18. A conveyance device that is a flight vehicle, comprising:

a holding part that holds an object to be conveyed,

a plurality of lift sources, and

a control part that controls actuation of the lift sources, wherein

the control part performs: a stationary control function that maintains a hovering state by controlling the actuation of the lift sources; a moving control function that controls the actuation of the lift sources to realize movement of the conveyance device in correspondence to a command input force from external; and a switching function that switches control of the conveyance device from the stationary control function to the moving control function according to the command input force from the external.

19. The conveyance device according to claim 18, wherein

the command input force for the actuation of the lift sources is a force that is input to the conveyance device by a physical contact from the external.

20. The conveyance device according to claim 19, wherein

the command input force that is input by the physical contact affects a posture of the conveyance device in the hovering state.

21. The conveyance device according to claim 19, wherein

the stationary control function controls the actuation of the lift sources to maintain the hovering state by PID control, and

the moving control function controls the actuation of the lift sources to maintain the posture of the conveyance device by PD control.

22. The conveyance device according to claim 19, further comprising

an input detection part that detects the command input force that is caused by touching the flight vehicle, wherein

the moving control function controls the actuation of the lift sources according to at least one of a magnitude and a direction of the command input force that is detected by the input detection part.

23. The conveyance device according to claim 18, wherein

the control part further has a GPS function that grasp a position of the conveyance device,

when the hovering state is maintained by the stationary control function, a signal from the GPS function is used to control the actuation of the lift sources, and

when the conveyance device is moved by the moving control function, the actuation of the lift sources is controlled without using the signal from the GPS function.
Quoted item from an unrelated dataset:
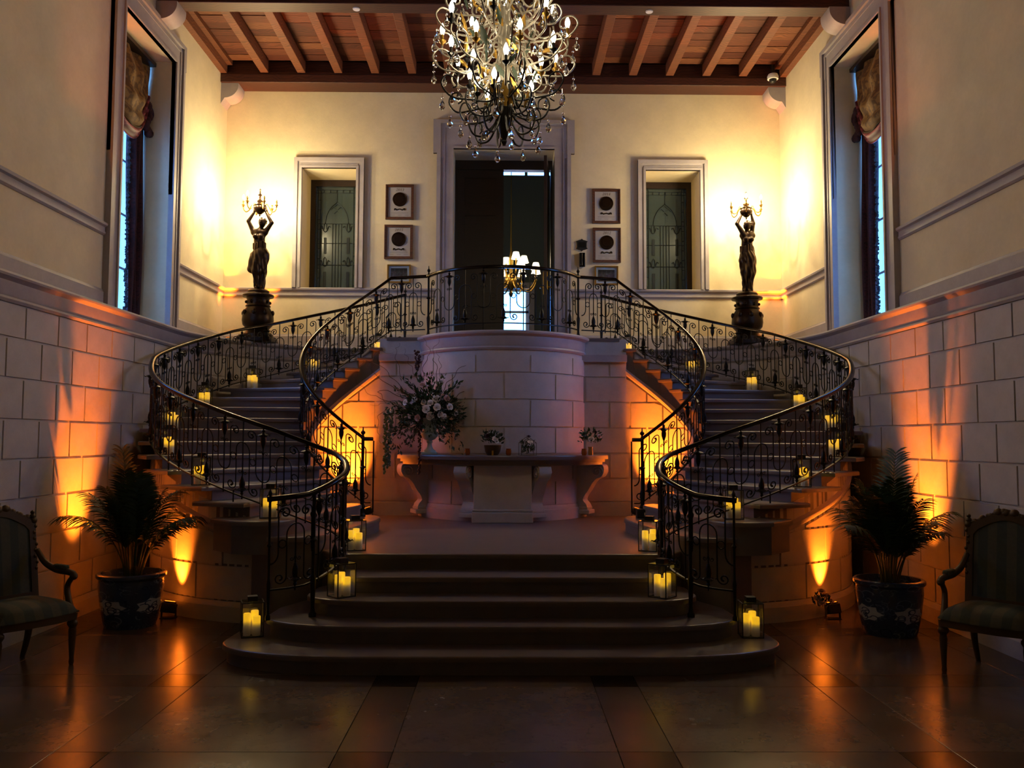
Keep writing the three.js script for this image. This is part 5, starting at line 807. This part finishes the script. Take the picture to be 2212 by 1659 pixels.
{
  const t = thing('glass_terrarium', 'small house shaped glass terrarium filled with flowers on the console', 'terrarium', [0.32, 1.63, -11.12], 0.25), r = rng(44), w = 0.1, h = 0.16, e = 0.235, q = (a, b) => tube([new THREE.Vector3(...a), new THREE.Vector3(...b)], 0.003, 5), E = [];
  for (const z of [-0.07, 0.07]) E.push(q([-w, 0, z], [w, 0, z]), q([-w, 0, z], [-w, h, z]), q([w, 0, z], [w, h, z]), q([-w, h, z], [0, e, z]), q([w, h, z], [0, e, z])); for (const [x, y] of [[-w, 0], [w, 0], [-w, h], [w, h], [0, e]]) E.push(q([x, y, -0.07], [x, y, 0.07]));
  part('frame', merged(E), M.giltdark, t);
  for (const z of [-0.07, 0.07]) part('pane', plate([[-w, 0], [w, 0], [w, h], [0, e], [-w, h]], [], z - 0.001, z + 0.001, (a, y, b) => new THREE.Vector3(a, y, b)), M.glass, t);
  for (const x of [-w, w]) part('pane', boxG(x - 0.001, x + 0.001, 0, h, -0.07, 0.07), M.glass, t);
  const L = []; for (let i = 0; i < 110; i++) L.push([new THREE.Vector3((r() - 0.5) * 0.16, 0.02 + r() * 0.15, (r() - 0.5) * 0.1), new THREE.Vector3(r() - 0.5, 1, r() - 0.5)]);
  part('foliage', leafCluster(L, r, 0.045), M.leafdark, t, { kind: 'stuff' }); roseAt(t, new THREE.Vector3(0.02, 0.16, 0.05), new THREE.Vector3(0, 1, 0.6), 0.9, M.petal); roseAt(t, new THREE.Vector3(0.05, 0.11, 0.055), new THREE.Vector3(0.3, 0.6, 0.6), 0.7, M.leafgrey); roseAt(t, new THREE.Vector3(0.0, 0.235, 0.05), new THREE.Vector3(0, 1, 0.3), 0.7, M.plum);
}
{
  const labels = ['small amber glass votive on the console beside the urn', 'small amber glass votive between the basket bouquet and the glass terrarium', 'small gold votive glass close beside the gold vase on the console'], at = [[-0.46, 11.15], [0.075, 11.1], [1.07, 11.3]]; let p = null;
  at.forEach(([x, d], i) => {
    let o; if (!p) { o = p = thing('votive', labels[0], 'candle holder', [x, 1.63, -d], 0, 'votive glasses on the console'); part('cup', lathe([[0, 0], [0.026, 0], [0.036, 0.02], [0.036, 0.055], [0.03, 0.075], [0.034, 0.085], [0.03, 0.085], [0.027, 0.072], [0.032, 0.05], [0.03, 0.02], [0, 0.006]], 16), M.amberglass, o); part('tealight', cand(0.02, 0.03), M.petal, o).position.y = 0.008; }
    else o = copyOf(p, [x, 1.63, -d], 0, labels[i]);
  });
}
{
  const g = thing('flower_vase', 'small glass vase of pale blossoms on the floor lit orange near the right palm', 'flowers', [3.22, 0, -8.72]), r = rng(71), L = [];
  part('vase', lathe([[0, 0], [0.05, 0], [0.06, 0.06], [0.05, 0.15], [0.06, 0.18], [0.056, 0.18], [0.045, 0.15], [0.054, 0.06], [0, 0.01]], 16), M.glass, g); for (let i = 0; i < 60; i++) L.push([new THREE.Vector3((r() - 0.5) * 0.14, 0.16 + r() * 0.12, (r() - 0.5) * 0.14), new THREE.Vector3(r() - 0.5, 1, r() - 0.5)]);
  part('foliage', leafCluster(L, r, 0.045), M.leaf, g, { kind: 'stuff' }); for (const [x, y, z] of [[-0.05, 0.24, 0.03], [0.04, 0.27, 0.02], [0.0, 0.31, 0], [0.07, 0.22, 0.04], [-0.02, 0.2, 0.06]]) roseAt(g, new THREE.Vector3(x, y, z), new THREE.Vector3(x * 4, 1, 0.5), 0.95, M.blush);
}

// ---------------------------------------------------------------- potted palms
const potTex = printed(512, 256, (g, W, H) => { g.fillStyle = '#2f3e63'; g.fillRect(0, 0, W, H); const r = rng(9); for (let k = 0; k < 240; k++) { g.strokeStyle = r() < 0.55 ? `rgba(150,168,200,${0.25 + 0.4 * r()})` : `rgba(18,28,66,${0.4 + 0.4 * r()})`; g.lineWidth = 1 + 3 * r(); g.beginPath(); const x = r() * W, y = r() * H; g.arc(x, y, 4 + 16 * r(), r() * 6, r() * 6 + 2.5); g.stroke(); } for (const cx of [64, 192, 320, 448]) { g.fillStyle = 'rgba(196,206,222,0.85)'; g.beginPath(); for (let k = 0; k < 14; k++) { const a = k / 14 * 6.283, q = (k % 2 ? 30 : 40); g.lineTo(cx + 1.35 * q * Math.cos(a), 150 + q * Math.sin(a)); } g.fill(); g.strokeStyle = '#22315c'; g.lineWidth = 3; for (let k = 0; k < 9; k++) { g.beginPath(); g.arc(cx + (r() - 0.5) * 60, 150 + (r() - 0.5) * 40, 8 + 9 * r(), r() * 6, r() * 6 + 3); g.stroke(); } } });
M.porcelain = potTex; potTex.roughness = 0.25;
function potG(R, h) { const g = lathe([[0, 0.02], [R * 0.72, 0], [R * 0.76, h * 0.08], [R * 0.86, h * 0.4], [R * 0.93, h * 0.75], [R * 0.92, h * 0.88], [R, h * 0.93], [R, h * 0.98], [R * 0.96, h], [R * 0.86, h], [R * 0.84, h * 0.88], [0, h * 0.86]], 36), p = g.attributes.position, uv = g.attributes.uv; for (let i = 0; i < p.count; i++) uv.setXY(i, (Math.atan2(p.getX(i), p.getZ(i)) / (2 * Math.PI) + 1) % 1, p.getY(i) / h); for (let t = 0; t < p.count; t += 3) { const u = [0, 1, 2].map((k) => uv.getX(t + k)); if (Math.max(...u) - Math.min(...u) > 0.5) for (let k = 0; k < 3; k++) if (u[k] < 0.5) uv.setX(t + k, u[k] + 1); } return g; }
function frond(r, len, lean, az, w, leaflet) { // arching stem with paired drooping leaflets
  const e = new THREE.Vector3(Math.cos(az), 0, Math.sin(az)), pts = []; for (let i = 0; i <= 14; i++) { const t = i / 14, a = lean * (0.25 + 0.95 * t * t * (1 + 0.25 * lean)); pts.push(i ? pts[i - 1].clone().add(new THREE.Vector3(e.x * Math.sin(a), Math.cos(a), e.z * Math.sin(a)).multiplyScalar(len / 14)) : new THREE.Vector3(e.x * w, 0, e.z * w)); }
  const g = [tube(pts, (t) => 0.009 * (1 - 0.8 * t), 5)], pos = [], idx = [], side = new THREE.Vector3(-e.z, 0, e.x);
  for (let k = 0; k < 26; k++) { const t = 0.38 + 0.62 * k / 25, f = t * 14, i = Math.min(13, Math.floor(f)), p = pts[i].clone().lerp(pts[i + 1], f - i), T = pts[i + 1].clone().sub(pts[i]).normalize();
    for (const s of [-1, 1]) { const L = leaflet * (0.55 + 0.75 * Math.sin(Math.PI * (0.15 + 0.8 * (t - 0.38) / 0.62))) * (0.85 + 0.3 * r()), dir = T.clone().multiplyScalar(0.72).addScaledVector(side, s * 0.8).add(new THREE.Vector3((r() - 0.5) * 0.15, 0.12 - 0.1 * r(), (r() - 0.5) * 0.15)).normalize(), n = dir.clone().cross(T).normalize(), wv = n.clone().cross(dir).normalize().multiplyScalar(0.0115), o = pos.length / 3, droop = 0.28 + 0.25 * lean;
      for (let j = 0; j <= 4; j++) { const q = j / 4, c = p.clone().addScaledVector(dir, L * q).add(new THREE.Vector3(0, -droop * L * q * q, 0)), ww = Math.sin(Math.PI * (0.12 + 0.86 * q)); pos.push(c.x + wv.x * ww, c.y + wv.y * ww, c.z + wv.z * ww, c.x - wv.x * ww, c.y - wv.y * ww, c.z - wv.z * ww); if (j < 4) { const b = o + j * 2; idx.push(b, b + 1, b + 2, b + 1, b + 3, b + 2); } } } }
  const q = new THREE.BufferGeometry(); q.setAttribute('position', new THREE.Float32BufferAttribute(pos, 3)); q.setIndex(idx); const h = q.toNonIndexed(); h.computeVertexNormals(); g.push(metreUV(h)); return merged(g);
}
for (const sg of [-1, 1]) {
  const p = thing('potted_palm', sg < 0 ? 'sparse tall palm in a blue and white porcelain pot near the left armchair' : 'bushy dense palm in a blue and white porcelain pot near the right armchair', 'plant', [sg < 0 ? -3.66 : 3.71, 0, sg < 0 ? -8.6 : -8.28], sg < 0 ? 0.4 : 1.1), r = rng(sg < 0 ? 15 : 27);
  part('pot', potG(0.325, 0.52), M.porcelain, p); part('soil', lathe([[0, 0.45], [0.15, 0.46], [0.27, 0.45], [0.27, 0.44], [0, 0.44]], 20), M.soil, p);
  const n = sg < 0 ? 19 : 25; for (let k = 0; k < n; k++) { const lean = sg < 0 ? 0.15 + 1.0 * r() : 0.22 + 0.9 * r(), len = (sg < 0 ? 1.0 : 0.98) * (0.8 + 0.35 * r()) * (1 - 0.12 * lean), f = part('frond', frond(r, len, lean, k * 2.399 + r() * 0.4, 0.03 + 0.05 * r(), 0.2), k % 3 ? M.leaf : M.leafdark, p); f.position.y = 0.44; }
  { const f = part('frond', frond(r, 1.28, 0.16, sg < 0 ? 2.5 : 0.6, 0.02, 0.24), M.leaf, p); f.position.y = 0.44; }
}

// ---------------------------------------------------------------- armchairs
{
  const stripe = std({ map: dataTex(128, (u, v) => { const a = (u * 6) % 1, k = 0.9 + 0.1 * N64(u * 64, v * 64); return a < 0.5 ? tint(0.22, 0.24, 0.18, k) : tint(0.31, 0.29, 0.2, k); }, true, 1.15), roughness: 0.85 });
  const make = () => {
    const o = new THREE.Group(); o.name = 'armchair'; const w = 0.3, W3 = (x, y, z) => new THREE.Vector3(x, y, z);
    for (const s of [-1, 1]) {
      part('leg', lathe([[0, 0], [0.016, 0], [0.022, 0.03], [0.018, 0.05], [0.03, 0.27], [0.026, 0.3], [0.042, 0.325], [0.042, 0.345], [0.032, 0.36], [0.036, 0.42], [0, 0.42]], 14).translate(s * w, 0, 0.25), M.giltdark, o);
      part('leg', tube(smooth([W3(s * 0.25, 0, -0.34), W3(s * 0.25, 0.2, -0.27), W3(s * 0.25, 0.42, -0.24)], 10), (t) => 0.02 + 0.014 * t, 8), M.giltdark, o);
      part('arm', merged([tube(smooth([W3(s * 0.27, 0.9, -0.22), W3(s * 0.29, 0.8, -0.14), W3(s * 0.315, 0.745, -0.02), W3(s * 0.325, 0.735, 0.12), W3(s * 0.325, 0.72, 0.2), W3(s * 0.325, 0.69, 0.22)], 20), (t) => 0.021 + 0.008 * Math.sin(t * Math.PI), 8), new THREE.SphereGeometry(0.032, 10, 8).translate(s * 0.325, 0.705, 0.205)]), M.giltdark, o);
      part('arm_pad', roundBox(0.055, 0.045, 0.17, 0.02, s * 0.32, 0.768, 0.04), stripe, o);
      part('arm_support', tube(smooth([W3(s * 0.325, 0.7, 0.19), W3(s * 0.33, 0.62, 0.12), W3(s * 0.32, 0.53, 0.15), W3(s * 0.305, 0.43, 0.22)], 14), (t) => 0.02 + 0.008 * t, 8), M.giltdark, o);
    }
    part('seat_rail', plate([[-0.33, -0.28], [-0.34, 0.2], [-0.3, 0.29], [-0.12, 0.33], [0.12, 0.33], [0.3, 0.29], [0.34, 0.2], [0.33, -0.28]], [], 0.37, 0.45, (x, z, y) => W3(x, y, z)), M.giltdark, o);
    part('seat', sheet((u, v) => { const a = (u - 0.5) * 2, b = (v - 0.5) * 2, e = Math.pow(Math.max(0, 1 - a * a * a * a), 0.5) * Math.pow(Math.max(0, 1 - b * b * b * b), 0.5); return W3(a * 0.32, 0.44 + 0.11 * e, b * 0.28 + 0.02 + 0.04 * (1 - a * a) * (b > 0 ? b : 0)); }, 18, 18, W3(0, -0.012, 0)), stripe, o);
    const B = new THREE.Group(); B.name = 'backrest'; o.add(B); B.position.set(0, 0.44, -0.24); B.rotation.x = -0.14;
    const top = (x) => 0.66 + 0.1 * Math.pow(Math.cos(clamp(x / 0.28, -1, 1) * Math.PI / 2), 1.3), out = [[-0.3, 0.06], [0.3, 0.06], [0.3, 0.68]], inn = [[-0.245, 0.11], [0.245, 0.11], [0.245, 0.62]]; for (let i = 1; i < 16; i++) { const x = 0.27 - i / 16 * 0.54; out.push([x, top(x) + 0.05]); inn.push([x * 0.88, top(x) - 0.01]); } out.push([-0.3, 0.68]); inn.push([-0.245, 0.62]);
    const zp = (x, y, z) => W3(x, y, z); part('frame', plate(out, [inn], -0.03, 0.03, zp), M.giltdark, B); part('panel', flatUV(plate(inn, [], -0.015, 0.022, zp), -0.5, 0.5, 0, 1), stripe, B);
    const cr = []; for (let i = 0; i <= 26; i++) { const x = -0.26 + i * 0.02; cr.push(new THREE.SphereGeometry(0.019 + 0.009 * Math.sin(i * 2.1) + (Math.abs(x) < 0.07 ? 0.014 : 0), 7, 6).scale(1, 0.9, 0.7).translate(x, top(x) + 0.055 + 0.006 * Math.sin(i * 3.3), 0.012)); } for (const s of [-1, 1]) { for (let k = 0; k < 3; k++) cr.push(new THREE.SphereGeometry(0.034 - 0.008 * k, 8, 6).translate(s * 0.29, 0.7 + 0.035 * k, 0.01)); for (let k = 0; k < 8; k++) cr.push(new THREE.SphereGeometry(0.017, 6, 5).translate(s * (0.29 + 0.01 * Math.sin(k * 2)), 0.3 + k * 0.05, 0.024)); }
    part('carving', merged(cr), M.giltdark, B, { kind: 'stuff' });
    return o;
  };
  const a = make(); a.name = numbered('armchair'); scene.add(a); a.position.set(-3.86, 0, -6.98); a.rotation.y = rad(60); tag(a, 'gilt carved armchair in dim striped fabric against the wall beside the left palm', 'armchair');
  a.scale.setScalar(1.0); const b = copyOf(a, [3.9, 0, -6.84], rad(-48), 'gilt carved armchair in dim striped fabric against the wall beside the right palm');
}
renderer.render(scene, camera);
24. The conveyance device according to claim 18, wherein

the conveyance device is a multi-rotor helicopter of which the lift sources are a plurality of rotors,

the conveyance device includes a cover frame that has rotor accommodating parts for accommodating the rotors; and a frame body that supports the cover frame, and

the frame body has a plurality of beams, one end of each of the beams being connected to an outer edge of the cover frame, and other ends of the beams being connected with each other.

25. The conveyance device according to claim 18, further comprising:

a positional sensor that detects a position of the conveyance device, wherein

the control device determines one of a target movement distance and target movement time based on the command input force, and

the switching function that switches the control of the conveyance device from the moving control function to the stationary control function when the control device detects that the conveyance device moved either the target movement distance or for the target movement time.

26. The conveyance device according to claim 18, wherein

the switching function that switches the control of the conveyance device from the moving control function to the stationary control function when the control device detects that the command input force became smaller than a predetermined value.